= Exercise instructions =
Write out the entire listing below exactly, with the pictures left out.

= Dataset content =
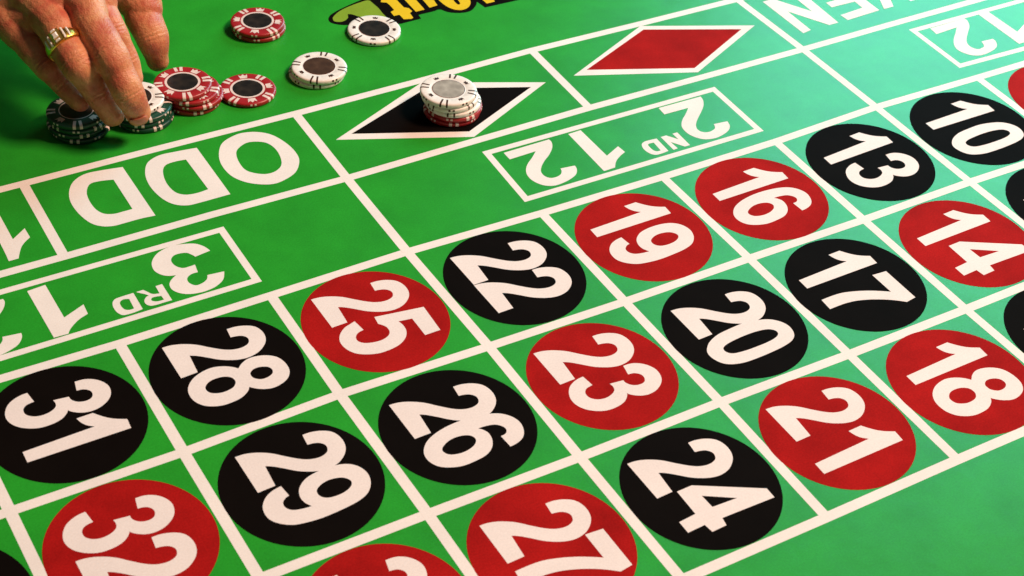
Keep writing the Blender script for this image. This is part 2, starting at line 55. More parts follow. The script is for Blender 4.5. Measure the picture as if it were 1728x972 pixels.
def texcoord(nt):
    return nt.nodes.new('ShaderNodeTexCoord')

def add_noise(nt, vec, scale, detail=4.0, rough=0.6):
    n = nt.nodes.new('ShaderNodeTexNoise')
    n.inputs['Scale'].default_value = scale; n.inputs['Detail'].default_value = detail
    n.inputs['Roughness'].default_value = rough
    nt.links.new(vec, n.inputs['Vector'])
    return n

def ramp_mix(nt, fac, a, b, lo, hi):
    r = nt.nodes.new('ShaderNodeValToRGB')
    r.color_ramp.elements[0].position = lo; r.color_ramp.elements[0].color = (*a, 1)
    r.color_ramp.elements[1].position = hi; r.color_ramp.elements[1].color = (*b, 1)
    nt.links.new(fac, r.inputs['Fac'])
    return r

def bump(nt, p, height, strength, dist):
    b = nt.nodes.new('ShaderNodeBump')
    b.inputs['Strength'].default_value = strength; b.inputs['Distance'].default_value = dist
    nt.links.new(height, b.inputs['Height'])
    nt.links.new(b.outputs['Normal'], p.inputs['Normal'])
    return b

def cloth(name, base, var=0.12, rough=0.62, spec=0.35, sheen=0.0, tint=(1, 1, 1), fuzz=0.35, grain=0.08):
    """printed felt: blotchy dye, fine woven nap"""
    mt, nt, p = principled(name, base, rough, spec)
    g = nt.nodes.new('ShaderNodeNewGeometry')
    pos = g.outputs['Position']
    n1 = add_noise(nt, pos, 26.0, 5.0, 0.6)
    n2 = add_noise(nt, pos, 900.0, 3.0, 0.7)
    lo = tuple(v * (1 - var) for v in base); hi = tuple(min(1, v * (1 + var)) for v in base)
    r1 = ramp_mix(nt, n1.outputs['Fac'], lo, hi, 0.3, 0.7)
    mul = nt.nodes.new('ShaderNodeMix'); mul.data_type = 'RGBA'; mul.blend_type = 'MULTIPLY'
    mul.inputs['Factor'].default_value = 1.0
    r2 = ramp_mix(nt, n2.outputs['Fac'], (1 - grain,) * 3, (1 + grain * .7,) * 3, 0.35, 0.65)
    nt.links.new(r1.outputs['Color'], mul.inputs['A']); nt.links.new(r2.outputs['Color'], mul.inputs['B'])
    nt.links.new(mul.outputs['Result'], p.inputs['Base Color'])
    p.inputs['Sheen Weight'].default_value = sheen
    p.inputs['Sheen Roughness'].default_value = 0.45
    p.inputs['Sheen Tint'].default_value = (*tint, 1)
    n3 = add_noise(nt, pos, 1500.0, 2.0, 0.6)
    n4 = add_noise(nt, pos, 60.0, 3.0, 0.5)        # slow unevenness of the stretched cloth
    ad = nt.nodes.new('ShaderNodeMath'); ad.operation = 'MULTIPLY_ADD'; ad.inputs[1].default_value = 3.0
    nt.links.new(n4.outputs['Fac'], ad.inputs[0]); nt.links.new(n3.outputs['Fac'], ad.inputs[2])
    bump(nt, p, ad.outputs[0], fuzz, 0.0004)
    return mt

M_FELT = cloth('green_felt', (0.018, 0.315, 0.022), 0.12, 0.34, 0.24, fuzz=0.14, grain=0.12)
M_WHITE = cloth('white_print', (0.81, 0.785, 0.765), 0.05, 0.7, 0.12, fuzz=0.08, grain=0.05)
M_NUMERAL = cloth('pinkish_white_print', (0.79, 0.745, 0.735), 0.04, 0.7, 0.10, fuzz=0.08, grain=0.06)
M_RED = cloth('red_print', (0.34, 0.0085, 0.008), 0.20, 0.75, 0.02, fuzz=0.1, grain=0.16)
M_BLACK = cloth('black_print', (0.005, 0.0035, 0.003), 0.15, 0.7, 0.010, fuzz=0.1)
M_YELLOW = cloth('yellow_print', (0.72, 0.50, 0.01), 0.08, 0.7, 0.1, fuzz=0.1)
M_OLIVE = cloth('olive_print', (0.20, 0.33, 0.02), 0.15, 0.7, 0.1, fuzz=0.1)

def plastic(name, base, rough=0.38, spec=0.5):
    mt, nt, p = principled(name, base, rough, spec)
    t = texcoord(nt)
    n = add_noise(nt, t.outputs['Object'], 260.0, 4.0)
    lo = tuple(v * 0.84 for v in base); hi = tuple(min(1, v * 1.08) for v in base)
    r = ramp_mix(nt, n.outputs['Fac'], lo, hi, 0.3, 0.7)
    nt.links.new(r.outputs['Color'], p.inputs['Base Color'])
    n2 = add_noise(nt, t.outputs['Object'], 900.0, 2.0)
    bump(nt, p, n2.outputs['Fac'], 0.25, 0.0002)
    return mt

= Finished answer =
Keep writing the Blender script for this image. This is part 2, starting at line 55. More parts follow. The script is for Blender 4.5. Measure the picture as if it were 1728x972 pixels.
def texcoord(nt):
    return nt.nodes.new('ShaderNodeTexCoord')

def add_noise(nt, vec, scale, detail=4.0, rough=0.6):
    n = nt.nodes.new('ShaderNodeTexNoise')
    n.inputs['Scale'].default_value = scale; n.inputs['Detail'].default_value = detail
    n.inputs['Roughness'].default_value = rough
    nt.links.new(vec, n.inputs['Vector'])
    return n

def ramp_mix(nt, fac, a, b, lo, hi):
    r = nt.nodes.new('ShaderNodeValToRGB')
    r.color_ramp.elements[0].position = lo; r.color_ramp.elements[0].color = (*a, 1)
    r.color_ramp.elements[1].position = hi; r.color_ramp.elements[1].color = (*b, 1)
    nt.links.new(fac, r.inputs['Fac'])
    return r

def bump(nt, p, height, strength, dist):
    b = nt.nodes.new('ShaderNodeBump')
    b.inputs['Strength'].default_value = strength; b.inputs['Distance'].default_value = dist
    nt.links.new(height, b.inputs['Height'])
    nt.links.new(b.outputs['Normal'], p.inputs['Normal'])
    return b

def cloth(name, base, var=0.12, rough=0.62, spec=0.35, sheen=0.0, tint=(1, 1, 1), fuzz=0.35, grain=0.08):
    """printed felt: blotchy dye, fine woven nap"""
    mt, nt, p = principled(name, base, rough, spec)
    g = nt.nodes.new('ShaderNodeNewGeometry')
    pos = g.outputs['Position']
    n1 = add_noise(nt, pos, 26.0, 5.0, 0.6)
    n2 = add_noise(nt, pos, 900.0, 3.0, 0.7)
    lo = tuple(v * (1 - var) for v in base); hi = tuple(min(1, v * (1 + var)) for v in base)
    r1 = ramp_mix(nt, n1.outputs['Fac'], lo, hi, 0.3, 0.7)
    mul = nt.nodes.new('ShaderNodeMix'); mul.data_type = 'RGBA'; mul.blend_type = 'MULTIPLY'
    mul.inputs['Factor'].default_value = 1.0
    r2 = ramp_mix(nt, n2.outputs['Fac'], (1 - grain,) * 3, (1 + grain * .7,) * 3, 0.35, 0.65)
    nt.links.new(r1.outputs['Color'], mul.inputs['A']); nt.links.new(r2.outputs['Color'], mul.inputs['B'])
    nt.links.new(mul.outputs['Result'], p.inputs['Base Color'])
    p.inputs['Sheen Weight'].default_value = sheen
    p.inputs['Sheen Roughness'].default_value = 0.45
    p.inputs['Sheen Tint'].default_value = (*tint, 1)
    n3 = add_noise(nt, pos, 1500.0, 2.0, 0.6)
    n4 = add_noise(nt, pos, 60.0, 3.0, 0.5)        # slow unevenness of the stretched cloth
    ad = nt.nodes.new('ShaderNodeMath'); ad.operation = 'MULTIPLY_ADD'; ad.inputs[1].default_value = 3.0
    nt.links.new(n4.outputs['Fac'], ad.inputs[0]); nt.links.new(n3.outputs['Fac'], ad.inputs[2])
    bump(nt, p, ad.outputs[0], fuzz, 0.0004)
    return mt

M_FELT = cloth('green_felt', (0.018, 0.315, 0.022), 0.12, 0.34, 0.24, fuzz=0.14, grain=0.12)
M_WHITE = cloth('white_print', (0.81, 0.785, 0.765), 0.05, 0.7, 0.12, fuzz=0.08, grain=0.05)
M_NUMERAL = cloth('pinkish_white_print', (0.79, 0.745, 0.735), 0.04, 0.7, 0.10, fuzz=0.08, grain=0.06)
M_RED = cloth('red_print', (0.34, 0.0085, 0.008), 0.20, 0.75, 0.02, fuzz=0.1, grain=0.16)
M_BLACK = cloth('black_print', (0.005, 0.0035, 0.003), 0.15, 0.7, 0.010, fuzz=0.1)
M_YELLOW = cloth('yellow_print', (0.72, 0.50, 0.01), 0.08, 0.7, 0.1, fuzz=0.1)
M_OLIVE = cloth('olive_print', (0.20, 0.33, 0.02), 0.15, 0.7, 0.1, fuzz=0.1)

def plastic(name, base, rough=0.38, spec=0.5):
    mt, nt, p = principled(name, base, rough, spec)
    t = texcoord(nt)
    n = add_noise(nt, t.outputs['Object'], 260.0, 4.0)
    lo = tuple(v * 0.84 for v in base); hi = tuple(min(1, v * 1.08) for v in base)
    r = ramp_mix(nt, n.outputs['Fac'], lo, hi, 0.3, 0.7)
    nt.links.new(r.outputs['Color'], p.inputs['Base Color'])
    n2 = add_noise(nt, t.outputs['Object'], 900.0, 2.0)
    bump(nt, p, n2.outputs['Fac'], 0.25, 0.0002)
    return mt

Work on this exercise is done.